Também não vale, segundo a especialista, usar a mesada como "suporte" para a educação do filho em outras áreas. "Os pais devem resistir a pensamentos como "rabiscou a parede agora vai ficar sem mesada". A mesada é para ajudá-lo a lidar com o dinheiro. E ponto. Não deve servir para "comprar" a educação do filho".
A educadora indica dar a "semanada" a partir dos seis até os 11 anos, quando o valor deverá virar mesada. "Antes dos 11 anos a criança não consegue gerenciar o valor durante todo o mês".

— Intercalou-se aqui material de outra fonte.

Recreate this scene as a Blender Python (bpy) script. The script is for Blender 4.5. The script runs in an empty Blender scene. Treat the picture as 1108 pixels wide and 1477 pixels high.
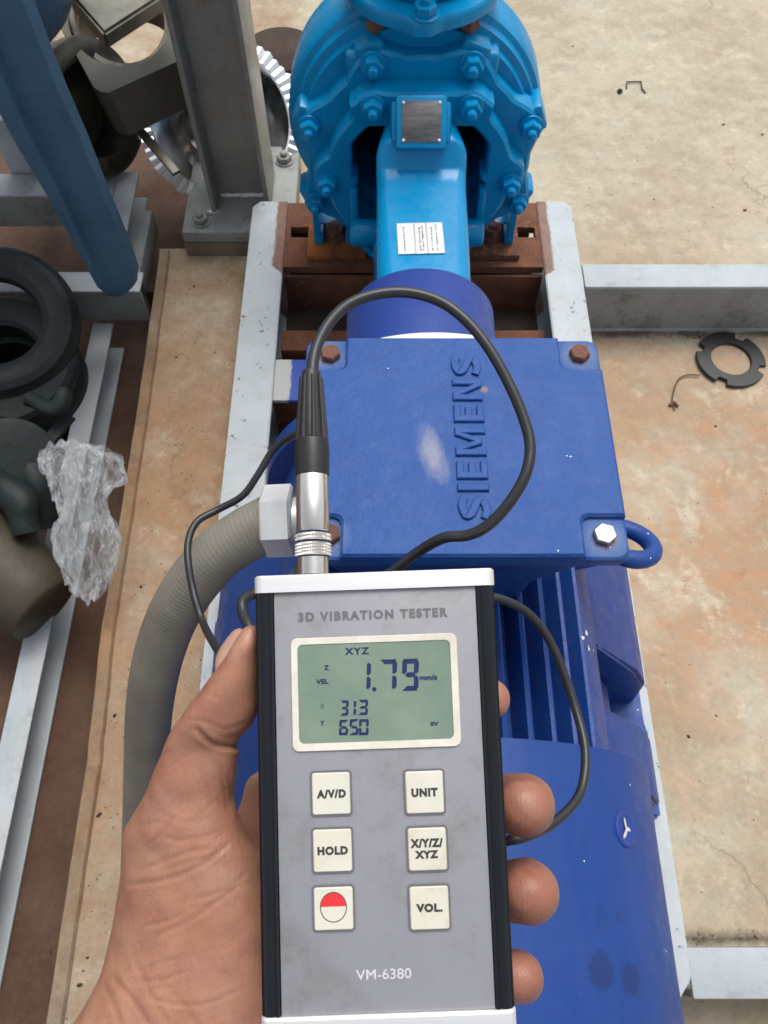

É importante criar regras para o uso do dinheiro, que devem ser comunicadas logo de início, mas deixar algum espaço para que a criança possa errar e aprender. "Os pais podem dizer, por exemplo, que ela pode comprar balas, mas apenas aos finais de semana", diz Cássia.
Cássia diz que, quando o amor do filho diminui na adolescência, os pais passam verdadeiros vexames. “É a fase do bater o pé na escola porque o filho aprontou alguma”. Outro comportamento comum é fazer tudo o que o filho pede, inclusive em relação ao dinheiro.
A educadora dá um conselho: os pais não devem buscar despertar no adolescente um sentimento antigo, que ofereciam quando criança, mas, sim, começar a tratá-los como adulto. “É assim que ele quer ser tratado. Ele diz sempre o contrário buscando reassegurar o que sempre ouviu dos pais. Portanto, é necessário passar confiança no que se fala sobre o tema”.
Cássia vai direto ao ponto. “O amor da criança não volta mais. Se voltar, é de maneira diferente. Então, os pais não devem fazer tudo o que um adolescente quer com o objetivo de continuar a ser amado como antes”.
Uma estratégia que pode ser usada pelos pais quando o adolescente pede mais dinheiro do que recebe de mesada é remunerá-lo por fazer atividades em casa pelas quais pagariam uma terceira pessoa para fazer. "Pode ser lavar o carro, dar banho no cachorro, algo semelhante. É uma forma de incentivar que ajude em casa e o motive a trabalhar para receber uma recompensa maior".